• Data shown
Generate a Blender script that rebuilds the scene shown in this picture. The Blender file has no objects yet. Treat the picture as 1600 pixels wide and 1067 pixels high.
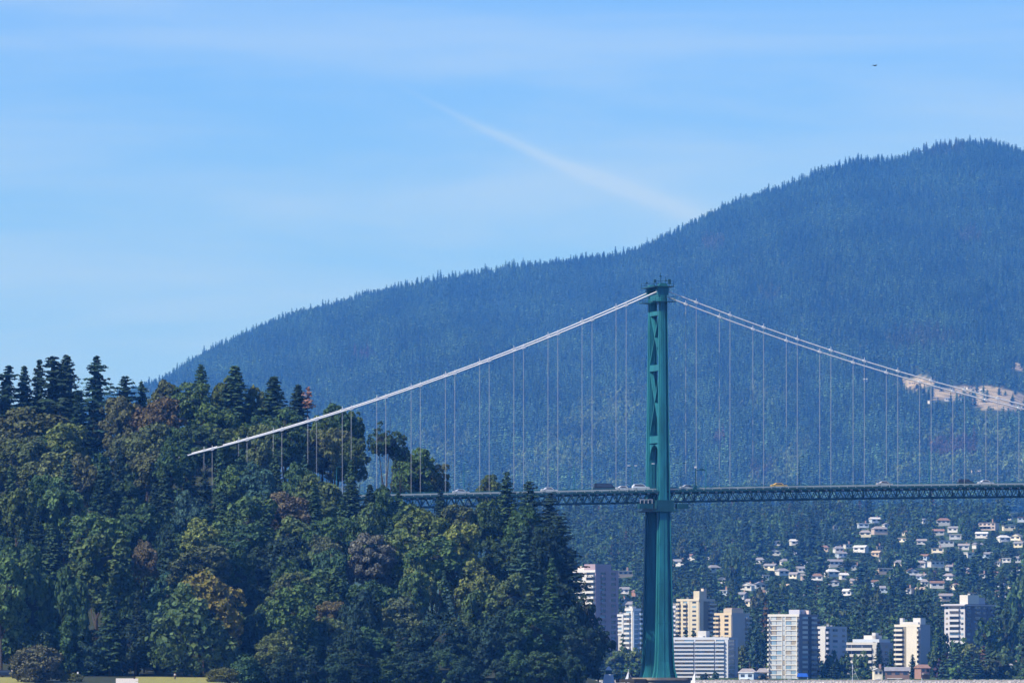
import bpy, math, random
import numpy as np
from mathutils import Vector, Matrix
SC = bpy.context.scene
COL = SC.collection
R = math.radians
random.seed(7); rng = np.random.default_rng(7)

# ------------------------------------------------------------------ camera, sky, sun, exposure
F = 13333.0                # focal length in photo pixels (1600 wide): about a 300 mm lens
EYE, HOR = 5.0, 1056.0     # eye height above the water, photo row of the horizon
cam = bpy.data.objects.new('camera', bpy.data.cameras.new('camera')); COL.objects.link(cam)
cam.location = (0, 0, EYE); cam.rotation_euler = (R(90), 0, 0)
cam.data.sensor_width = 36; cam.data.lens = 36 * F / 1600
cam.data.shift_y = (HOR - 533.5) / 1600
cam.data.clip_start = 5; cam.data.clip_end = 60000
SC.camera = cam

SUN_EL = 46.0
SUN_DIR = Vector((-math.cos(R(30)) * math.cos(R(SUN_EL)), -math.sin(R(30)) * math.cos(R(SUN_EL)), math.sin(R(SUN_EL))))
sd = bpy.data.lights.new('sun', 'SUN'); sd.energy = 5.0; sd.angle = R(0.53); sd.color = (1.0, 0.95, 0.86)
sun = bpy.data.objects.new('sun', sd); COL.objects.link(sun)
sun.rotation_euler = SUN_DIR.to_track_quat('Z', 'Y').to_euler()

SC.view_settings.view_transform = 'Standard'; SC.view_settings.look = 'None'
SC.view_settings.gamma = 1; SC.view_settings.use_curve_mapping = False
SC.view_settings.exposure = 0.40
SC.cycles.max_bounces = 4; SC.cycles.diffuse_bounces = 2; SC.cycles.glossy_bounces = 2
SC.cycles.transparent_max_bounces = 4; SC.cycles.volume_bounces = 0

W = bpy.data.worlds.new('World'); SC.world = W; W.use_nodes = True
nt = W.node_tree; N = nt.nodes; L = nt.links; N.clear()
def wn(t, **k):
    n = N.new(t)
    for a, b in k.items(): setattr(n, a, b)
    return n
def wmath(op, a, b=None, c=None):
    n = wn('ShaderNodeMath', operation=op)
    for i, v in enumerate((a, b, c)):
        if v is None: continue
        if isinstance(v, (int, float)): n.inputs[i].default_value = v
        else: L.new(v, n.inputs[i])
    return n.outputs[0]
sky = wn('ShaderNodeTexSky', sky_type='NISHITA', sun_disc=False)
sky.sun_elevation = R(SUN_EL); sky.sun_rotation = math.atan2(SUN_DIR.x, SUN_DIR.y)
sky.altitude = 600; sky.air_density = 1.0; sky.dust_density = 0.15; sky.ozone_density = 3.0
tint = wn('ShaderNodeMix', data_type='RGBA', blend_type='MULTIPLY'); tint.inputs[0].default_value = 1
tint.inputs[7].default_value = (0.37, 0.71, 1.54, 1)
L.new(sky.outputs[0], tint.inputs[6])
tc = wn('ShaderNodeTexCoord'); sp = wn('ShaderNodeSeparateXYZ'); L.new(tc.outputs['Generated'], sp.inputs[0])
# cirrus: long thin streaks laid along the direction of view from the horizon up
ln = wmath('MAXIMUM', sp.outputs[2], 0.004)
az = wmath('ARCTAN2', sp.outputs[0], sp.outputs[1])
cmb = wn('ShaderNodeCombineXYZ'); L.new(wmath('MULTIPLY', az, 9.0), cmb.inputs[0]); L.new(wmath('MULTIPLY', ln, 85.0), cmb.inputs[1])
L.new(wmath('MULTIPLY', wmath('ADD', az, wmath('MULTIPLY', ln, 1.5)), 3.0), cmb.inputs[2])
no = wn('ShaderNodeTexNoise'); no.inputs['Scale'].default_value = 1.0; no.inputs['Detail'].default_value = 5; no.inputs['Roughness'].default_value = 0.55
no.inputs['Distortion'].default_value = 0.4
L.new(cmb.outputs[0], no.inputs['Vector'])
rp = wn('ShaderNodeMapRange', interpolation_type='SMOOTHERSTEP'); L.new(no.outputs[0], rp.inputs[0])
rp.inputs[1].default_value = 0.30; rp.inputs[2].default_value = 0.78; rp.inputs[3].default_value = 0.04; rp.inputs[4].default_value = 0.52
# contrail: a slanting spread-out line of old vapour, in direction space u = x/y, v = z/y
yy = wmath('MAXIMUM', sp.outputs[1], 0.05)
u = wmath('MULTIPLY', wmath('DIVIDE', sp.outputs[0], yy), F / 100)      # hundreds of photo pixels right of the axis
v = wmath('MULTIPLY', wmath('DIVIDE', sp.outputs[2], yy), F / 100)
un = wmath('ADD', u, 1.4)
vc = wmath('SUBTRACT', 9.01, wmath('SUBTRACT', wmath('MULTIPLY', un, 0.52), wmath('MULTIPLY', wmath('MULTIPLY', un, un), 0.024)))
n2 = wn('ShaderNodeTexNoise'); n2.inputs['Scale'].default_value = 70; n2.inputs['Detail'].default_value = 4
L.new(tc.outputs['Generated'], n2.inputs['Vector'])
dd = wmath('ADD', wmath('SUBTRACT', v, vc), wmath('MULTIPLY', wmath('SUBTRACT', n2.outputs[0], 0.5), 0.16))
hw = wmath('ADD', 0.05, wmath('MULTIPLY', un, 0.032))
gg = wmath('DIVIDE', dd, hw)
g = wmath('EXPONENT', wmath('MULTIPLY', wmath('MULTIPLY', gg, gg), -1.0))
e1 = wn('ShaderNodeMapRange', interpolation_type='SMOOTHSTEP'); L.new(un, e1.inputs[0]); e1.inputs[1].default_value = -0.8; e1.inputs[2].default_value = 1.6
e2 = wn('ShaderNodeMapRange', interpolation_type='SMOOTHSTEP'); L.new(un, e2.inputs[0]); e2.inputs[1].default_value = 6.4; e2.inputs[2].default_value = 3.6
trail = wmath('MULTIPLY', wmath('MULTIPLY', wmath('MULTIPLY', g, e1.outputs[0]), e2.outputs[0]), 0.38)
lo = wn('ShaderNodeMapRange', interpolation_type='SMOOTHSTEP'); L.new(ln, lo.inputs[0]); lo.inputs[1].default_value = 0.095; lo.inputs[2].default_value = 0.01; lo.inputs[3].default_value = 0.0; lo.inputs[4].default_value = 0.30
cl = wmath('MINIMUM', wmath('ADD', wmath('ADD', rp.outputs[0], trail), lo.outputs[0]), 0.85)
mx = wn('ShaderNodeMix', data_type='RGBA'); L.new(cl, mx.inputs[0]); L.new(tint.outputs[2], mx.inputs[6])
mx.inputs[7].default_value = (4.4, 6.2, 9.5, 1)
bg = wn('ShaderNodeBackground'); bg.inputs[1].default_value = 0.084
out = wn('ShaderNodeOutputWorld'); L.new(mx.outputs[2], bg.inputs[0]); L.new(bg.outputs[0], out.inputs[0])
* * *
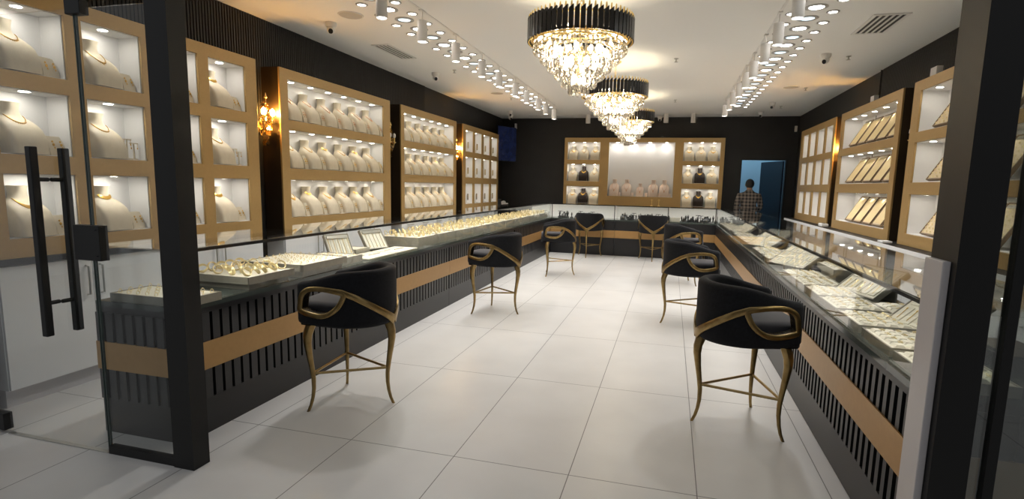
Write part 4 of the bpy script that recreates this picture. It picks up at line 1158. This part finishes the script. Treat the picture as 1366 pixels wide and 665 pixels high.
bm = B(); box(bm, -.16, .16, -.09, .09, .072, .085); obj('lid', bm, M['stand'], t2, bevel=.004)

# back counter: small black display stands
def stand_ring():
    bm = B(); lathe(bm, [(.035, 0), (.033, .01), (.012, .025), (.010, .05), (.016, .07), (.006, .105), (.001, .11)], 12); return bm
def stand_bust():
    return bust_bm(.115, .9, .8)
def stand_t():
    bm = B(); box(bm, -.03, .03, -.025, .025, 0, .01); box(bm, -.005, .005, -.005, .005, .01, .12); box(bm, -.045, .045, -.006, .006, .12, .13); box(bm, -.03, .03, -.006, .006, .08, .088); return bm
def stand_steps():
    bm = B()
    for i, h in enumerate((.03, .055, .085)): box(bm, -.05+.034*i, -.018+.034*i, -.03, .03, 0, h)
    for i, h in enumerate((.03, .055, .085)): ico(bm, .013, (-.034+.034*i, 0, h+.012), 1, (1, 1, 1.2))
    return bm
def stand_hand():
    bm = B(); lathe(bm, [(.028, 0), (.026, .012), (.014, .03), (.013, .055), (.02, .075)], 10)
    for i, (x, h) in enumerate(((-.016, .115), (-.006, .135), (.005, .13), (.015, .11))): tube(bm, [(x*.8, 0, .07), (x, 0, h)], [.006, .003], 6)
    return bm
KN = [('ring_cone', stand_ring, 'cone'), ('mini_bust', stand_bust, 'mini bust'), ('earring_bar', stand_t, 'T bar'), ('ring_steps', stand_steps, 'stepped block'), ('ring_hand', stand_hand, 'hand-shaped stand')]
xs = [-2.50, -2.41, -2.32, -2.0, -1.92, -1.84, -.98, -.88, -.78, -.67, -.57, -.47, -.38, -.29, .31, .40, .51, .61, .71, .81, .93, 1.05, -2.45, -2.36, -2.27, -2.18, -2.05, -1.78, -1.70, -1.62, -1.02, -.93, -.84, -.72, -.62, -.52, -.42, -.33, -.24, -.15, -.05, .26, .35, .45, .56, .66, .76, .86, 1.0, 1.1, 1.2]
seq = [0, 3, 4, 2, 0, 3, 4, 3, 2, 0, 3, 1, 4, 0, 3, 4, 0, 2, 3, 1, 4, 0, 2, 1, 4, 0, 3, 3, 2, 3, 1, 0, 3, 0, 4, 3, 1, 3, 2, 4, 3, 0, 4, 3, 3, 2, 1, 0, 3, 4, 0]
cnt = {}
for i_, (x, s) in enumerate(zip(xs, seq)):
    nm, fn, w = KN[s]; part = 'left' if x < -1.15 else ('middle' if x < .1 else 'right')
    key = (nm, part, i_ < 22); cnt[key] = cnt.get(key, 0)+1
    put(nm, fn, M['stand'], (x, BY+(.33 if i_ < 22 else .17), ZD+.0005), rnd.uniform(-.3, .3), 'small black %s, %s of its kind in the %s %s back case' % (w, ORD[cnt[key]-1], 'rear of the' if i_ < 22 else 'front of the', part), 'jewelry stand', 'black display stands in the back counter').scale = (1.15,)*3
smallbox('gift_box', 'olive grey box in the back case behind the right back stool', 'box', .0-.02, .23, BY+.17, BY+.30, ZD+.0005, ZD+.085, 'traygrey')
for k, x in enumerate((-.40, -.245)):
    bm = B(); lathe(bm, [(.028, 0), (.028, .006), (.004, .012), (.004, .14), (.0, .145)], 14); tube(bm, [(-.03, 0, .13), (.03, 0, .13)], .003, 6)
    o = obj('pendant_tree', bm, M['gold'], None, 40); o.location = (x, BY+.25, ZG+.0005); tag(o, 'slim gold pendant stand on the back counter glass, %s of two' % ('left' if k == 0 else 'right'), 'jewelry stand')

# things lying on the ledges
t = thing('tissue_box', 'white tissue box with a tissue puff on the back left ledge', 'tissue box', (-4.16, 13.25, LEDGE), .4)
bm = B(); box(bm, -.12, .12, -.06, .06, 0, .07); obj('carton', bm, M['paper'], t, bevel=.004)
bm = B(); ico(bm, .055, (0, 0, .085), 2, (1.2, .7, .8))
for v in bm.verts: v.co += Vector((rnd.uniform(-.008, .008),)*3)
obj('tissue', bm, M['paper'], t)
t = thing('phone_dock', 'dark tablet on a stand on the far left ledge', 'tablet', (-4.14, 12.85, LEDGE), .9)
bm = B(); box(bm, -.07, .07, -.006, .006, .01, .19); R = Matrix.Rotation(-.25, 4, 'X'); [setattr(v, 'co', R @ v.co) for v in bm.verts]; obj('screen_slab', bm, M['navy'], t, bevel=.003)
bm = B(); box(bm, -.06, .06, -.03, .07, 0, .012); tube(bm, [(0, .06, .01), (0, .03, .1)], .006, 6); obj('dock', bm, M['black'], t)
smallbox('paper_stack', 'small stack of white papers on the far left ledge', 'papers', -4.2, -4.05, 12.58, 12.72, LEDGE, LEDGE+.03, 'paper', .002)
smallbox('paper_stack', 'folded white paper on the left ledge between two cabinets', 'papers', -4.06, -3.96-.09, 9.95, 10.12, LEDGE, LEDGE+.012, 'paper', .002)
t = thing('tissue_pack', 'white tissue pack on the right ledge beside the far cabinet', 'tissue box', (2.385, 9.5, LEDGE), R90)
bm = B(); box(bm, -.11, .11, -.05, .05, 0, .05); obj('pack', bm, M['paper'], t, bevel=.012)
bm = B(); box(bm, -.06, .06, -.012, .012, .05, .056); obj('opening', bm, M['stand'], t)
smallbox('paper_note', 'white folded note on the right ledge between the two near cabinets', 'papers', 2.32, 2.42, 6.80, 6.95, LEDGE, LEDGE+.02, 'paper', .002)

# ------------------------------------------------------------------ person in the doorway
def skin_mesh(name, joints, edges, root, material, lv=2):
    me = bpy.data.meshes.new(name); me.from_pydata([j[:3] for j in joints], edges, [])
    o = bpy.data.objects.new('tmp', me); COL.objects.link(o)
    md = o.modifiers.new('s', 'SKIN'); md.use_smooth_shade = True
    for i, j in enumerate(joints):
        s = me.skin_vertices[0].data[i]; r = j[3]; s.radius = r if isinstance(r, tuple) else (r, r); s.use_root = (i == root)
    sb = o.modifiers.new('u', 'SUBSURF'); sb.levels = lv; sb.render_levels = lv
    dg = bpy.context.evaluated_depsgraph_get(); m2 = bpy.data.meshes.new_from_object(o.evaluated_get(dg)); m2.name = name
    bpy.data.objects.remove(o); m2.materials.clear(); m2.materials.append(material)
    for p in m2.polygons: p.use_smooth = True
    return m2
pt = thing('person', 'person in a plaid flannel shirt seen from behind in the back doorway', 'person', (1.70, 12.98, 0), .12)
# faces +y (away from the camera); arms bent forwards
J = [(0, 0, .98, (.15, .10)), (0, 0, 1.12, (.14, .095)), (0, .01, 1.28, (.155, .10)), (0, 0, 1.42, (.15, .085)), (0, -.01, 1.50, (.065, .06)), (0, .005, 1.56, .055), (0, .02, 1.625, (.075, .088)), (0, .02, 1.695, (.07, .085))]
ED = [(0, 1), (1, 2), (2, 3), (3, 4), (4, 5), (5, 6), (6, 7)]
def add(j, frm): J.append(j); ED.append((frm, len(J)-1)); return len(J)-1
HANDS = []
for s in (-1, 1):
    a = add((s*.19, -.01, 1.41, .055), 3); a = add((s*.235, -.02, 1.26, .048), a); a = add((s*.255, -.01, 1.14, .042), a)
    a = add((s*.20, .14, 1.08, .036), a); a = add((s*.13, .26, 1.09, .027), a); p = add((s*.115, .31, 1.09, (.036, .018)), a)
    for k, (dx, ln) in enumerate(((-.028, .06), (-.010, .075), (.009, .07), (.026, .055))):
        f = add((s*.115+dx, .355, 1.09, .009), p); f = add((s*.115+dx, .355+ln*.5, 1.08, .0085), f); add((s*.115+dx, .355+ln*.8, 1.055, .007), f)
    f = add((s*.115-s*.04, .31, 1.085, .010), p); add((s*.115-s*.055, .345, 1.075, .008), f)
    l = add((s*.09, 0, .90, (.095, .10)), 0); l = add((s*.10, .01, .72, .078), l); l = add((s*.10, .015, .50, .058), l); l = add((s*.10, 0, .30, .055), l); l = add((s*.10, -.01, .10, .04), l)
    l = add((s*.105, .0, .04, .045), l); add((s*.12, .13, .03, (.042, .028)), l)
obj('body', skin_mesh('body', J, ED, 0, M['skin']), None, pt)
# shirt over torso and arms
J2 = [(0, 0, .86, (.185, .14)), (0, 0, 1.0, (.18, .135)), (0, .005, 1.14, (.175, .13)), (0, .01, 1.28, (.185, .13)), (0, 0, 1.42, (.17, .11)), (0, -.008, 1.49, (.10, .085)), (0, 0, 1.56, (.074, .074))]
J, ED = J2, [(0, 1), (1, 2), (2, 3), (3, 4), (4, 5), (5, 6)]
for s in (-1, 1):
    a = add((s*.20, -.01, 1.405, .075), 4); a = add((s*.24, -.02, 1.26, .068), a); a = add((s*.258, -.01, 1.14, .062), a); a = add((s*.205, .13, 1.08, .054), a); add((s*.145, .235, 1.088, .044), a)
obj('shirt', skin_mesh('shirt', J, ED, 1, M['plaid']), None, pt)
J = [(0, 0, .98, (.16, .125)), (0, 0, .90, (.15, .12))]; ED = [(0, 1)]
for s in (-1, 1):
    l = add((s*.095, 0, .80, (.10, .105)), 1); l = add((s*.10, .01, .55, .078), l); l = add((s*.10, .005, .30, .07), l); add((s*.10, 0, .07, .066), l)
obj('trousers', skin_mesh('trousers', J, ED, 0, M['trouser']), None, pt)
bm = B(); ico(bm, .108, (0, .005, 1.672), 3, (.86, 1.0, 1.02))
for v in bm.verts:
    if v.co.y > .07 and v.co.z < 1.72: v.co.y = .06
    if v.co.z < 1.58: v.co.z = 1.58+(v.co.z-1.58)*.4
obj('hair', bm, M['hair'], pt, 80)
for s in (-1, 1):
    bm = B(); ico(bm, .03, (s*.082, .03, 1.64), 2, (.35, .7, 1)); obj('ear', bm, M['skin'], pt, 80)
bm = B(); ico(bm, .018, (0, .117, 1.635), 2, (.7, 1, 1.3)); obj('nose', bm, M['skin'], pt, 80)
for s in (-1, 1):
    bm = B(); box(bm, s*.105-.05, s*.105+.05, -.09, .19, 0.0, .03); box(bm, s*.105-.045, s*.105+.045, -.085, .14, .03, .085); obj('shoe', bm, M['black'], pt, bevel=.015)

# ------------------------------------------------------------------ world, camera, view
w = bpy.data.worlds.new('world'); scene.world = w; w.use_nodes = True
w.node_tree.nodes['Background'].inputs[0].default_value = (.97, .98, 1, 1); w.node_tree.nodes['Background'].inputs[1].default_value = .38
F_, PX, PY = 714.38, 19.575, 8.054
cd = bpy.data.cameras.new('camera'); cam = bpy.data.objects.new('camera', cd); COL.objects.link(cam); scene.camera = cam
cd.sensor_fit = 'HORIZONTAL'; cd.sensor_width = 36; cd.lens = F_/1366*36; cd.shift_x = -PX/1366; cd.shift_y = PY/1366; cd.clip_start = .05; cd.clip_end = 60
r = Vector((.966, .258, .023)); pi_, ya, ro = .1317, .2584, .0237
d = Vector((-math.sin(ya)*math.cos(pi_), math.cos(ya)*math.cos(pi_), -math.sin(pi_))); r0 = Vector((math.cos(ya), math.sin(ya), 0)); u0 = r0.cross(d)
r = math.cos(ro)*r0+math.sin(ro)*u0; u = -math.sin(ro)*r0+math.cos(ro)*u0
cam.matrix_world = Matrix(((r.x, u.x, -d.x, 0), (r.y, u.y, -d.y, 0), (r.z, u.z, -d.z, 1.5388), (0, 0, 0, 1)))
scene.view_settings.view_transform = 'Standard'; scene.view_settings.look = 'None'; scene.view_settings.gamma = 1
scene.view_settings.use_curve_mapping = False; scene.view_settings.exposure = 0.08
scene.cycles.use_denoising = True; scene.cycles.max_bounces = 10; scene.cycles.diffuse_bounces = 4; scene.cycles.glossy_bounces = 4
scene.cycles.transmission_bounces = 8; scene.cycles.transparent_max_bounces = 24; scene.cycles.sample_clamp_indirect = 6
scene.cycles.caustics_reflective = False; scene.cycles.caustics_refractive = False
* * *
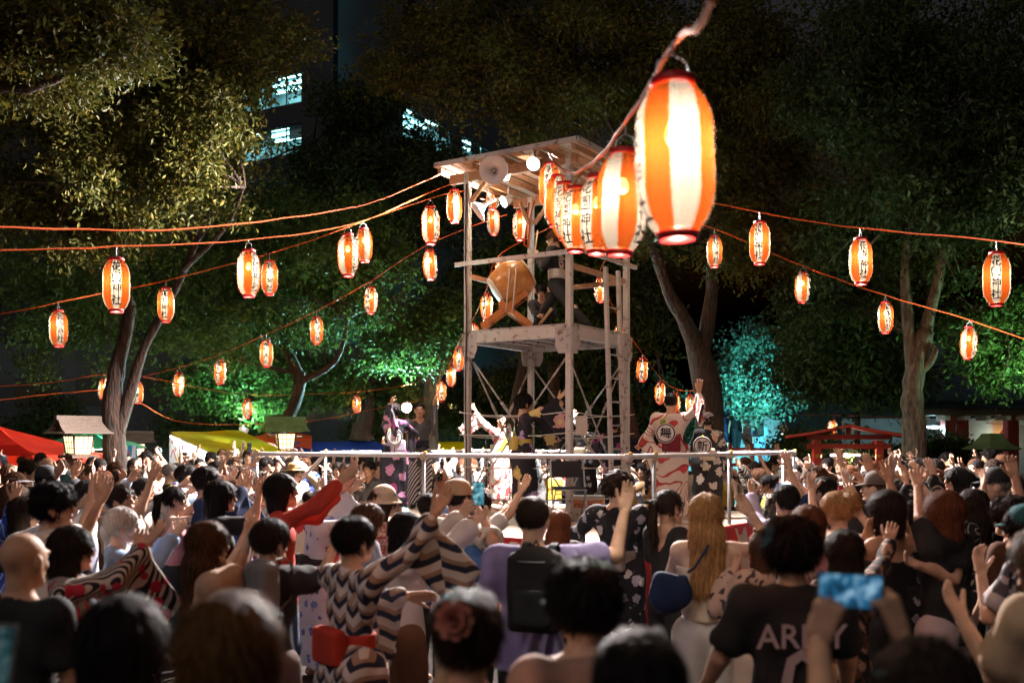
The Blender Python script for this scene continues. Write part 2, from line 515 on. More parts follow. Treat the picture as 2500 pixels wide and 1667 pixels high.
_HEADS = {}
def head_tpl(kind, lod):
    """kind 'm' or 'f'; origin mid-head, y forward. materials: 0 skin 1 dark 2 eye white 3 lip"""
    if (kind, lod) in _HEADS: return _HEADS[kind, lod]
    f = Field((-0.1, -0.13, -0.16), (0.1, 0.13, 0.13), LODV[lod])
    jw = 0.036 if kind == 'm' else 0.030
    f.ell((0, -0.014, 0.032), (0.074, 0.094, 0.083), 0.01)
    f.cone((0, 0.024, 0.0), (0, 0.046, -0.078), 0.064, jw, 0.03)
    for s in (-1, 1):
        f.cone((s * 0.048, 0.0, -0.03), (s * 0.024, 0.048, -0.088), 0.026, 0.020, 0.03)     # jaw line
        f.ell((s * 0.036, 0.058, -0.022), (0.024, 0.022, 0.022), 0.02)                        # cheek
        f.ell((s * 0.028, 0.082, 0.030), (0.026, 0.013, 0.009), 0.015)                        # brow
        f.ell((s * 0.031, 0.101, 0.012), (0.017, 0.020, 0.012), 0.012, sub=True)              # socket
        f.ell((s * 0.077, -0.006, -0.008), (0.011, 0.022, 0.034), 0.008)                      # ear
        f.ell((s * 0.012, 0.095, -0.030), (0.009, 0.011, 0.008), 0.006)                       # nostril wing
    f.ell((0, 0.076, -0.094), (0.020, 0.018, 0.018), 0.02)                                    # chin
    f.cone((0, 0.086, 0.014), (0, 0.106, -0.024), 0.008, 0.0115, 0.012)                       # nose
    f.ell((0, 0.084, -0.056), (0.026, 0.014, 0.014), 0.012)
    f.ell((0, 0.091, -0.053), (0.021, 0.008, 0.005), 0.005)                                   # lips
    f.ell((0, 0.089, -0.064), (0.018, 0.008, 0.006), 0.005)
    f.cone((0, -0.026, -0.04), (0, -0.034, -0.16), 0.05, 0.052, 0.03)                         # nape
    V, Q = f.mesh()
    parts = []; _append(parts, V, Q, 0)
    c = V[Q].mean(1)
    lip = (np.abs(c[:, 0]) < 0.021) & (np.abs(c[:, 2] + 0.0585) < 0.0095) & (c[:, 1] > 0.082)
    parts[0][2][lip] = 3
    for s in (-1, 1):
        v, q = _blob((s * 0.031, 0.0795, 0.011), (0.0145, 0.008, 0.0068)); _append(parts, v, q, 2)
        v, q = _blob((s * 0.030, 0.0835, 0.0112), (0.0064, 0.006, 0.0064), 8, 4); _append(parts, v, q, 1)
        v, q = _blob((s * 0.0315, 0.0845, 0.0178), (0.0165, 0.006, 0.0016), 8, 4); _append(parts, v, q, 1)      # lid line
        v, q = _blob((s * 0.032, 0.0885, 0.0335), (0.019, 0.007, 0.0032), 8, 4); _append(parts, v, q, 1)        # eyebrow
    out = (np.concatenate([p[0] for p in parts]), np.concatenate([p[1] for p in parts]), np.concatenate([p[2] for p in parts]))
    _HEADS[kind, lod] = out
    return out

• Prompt
Extract the part of the records that opens with the line containing "Generate a Blender" and closes with the line containing "sun.rotation_euler = SUN_DIR.to_track_quat('Z', 'Y').to_euler()". Take only those lines, exactly, and no pictures.

• Completed exercise
Generate a Blender script that rebuilds the scene shown in this picture. The Blender file has no objects yet. Treat the picture as 1600 pixels wide and 1067 pixels high.
import bpy, math, random
import numpy as np
from mathutils import Vector, Matrix
SC = bpy.context.scene
COL = SC.collection
R = math.radians
random.seed(7); rng = np.random.default_rng(7)

# ------------------------------------------------------------------ camera, sky, sun, exposure
F = 13333.0                # focal length in photo pixels (1600 wide): about a 300 mm lens
EYE, HOR = 5.0, 1056.0     # eye height above the water, photo row of the horizon
cam = bpy.data.objects.new('camera', bpy.data.cameras.new('camera')); COL.objects.link(cam)
cam.location = (0, 0, EYE); cam.rotation_euler = (R(90), 0, 0)
cam.data.sensor_width = 36; cam.data.lens = 36 * F / 1600
cam.data.shift_y = (HOR - 533.5) / 1600
cam.data.clip_start = 5; cam.data.clip_end = 60000
SC.camera = cam

SUN_EL = 46.0
SUN_DIR = Vector((-math.cos(R(30)) * math.cos(R(SUN_EL)), -math.sin(R(30)) * math.cos(R(SUN_EL)), math.sin(R(SUN_EL))))
sd = bpy.data.lights.new('sun', 'SUN'); sd.energy = 5.0; sd.angle = R(0.53); sd.color = (1.0, 0.95, 0.86)
sun = bpy.data.objects.new('sun', sd); COL.objects.link(sun)
sun.rotation_euler = SUN_DIR.to_track_quat('Z', 'Y').to_euler()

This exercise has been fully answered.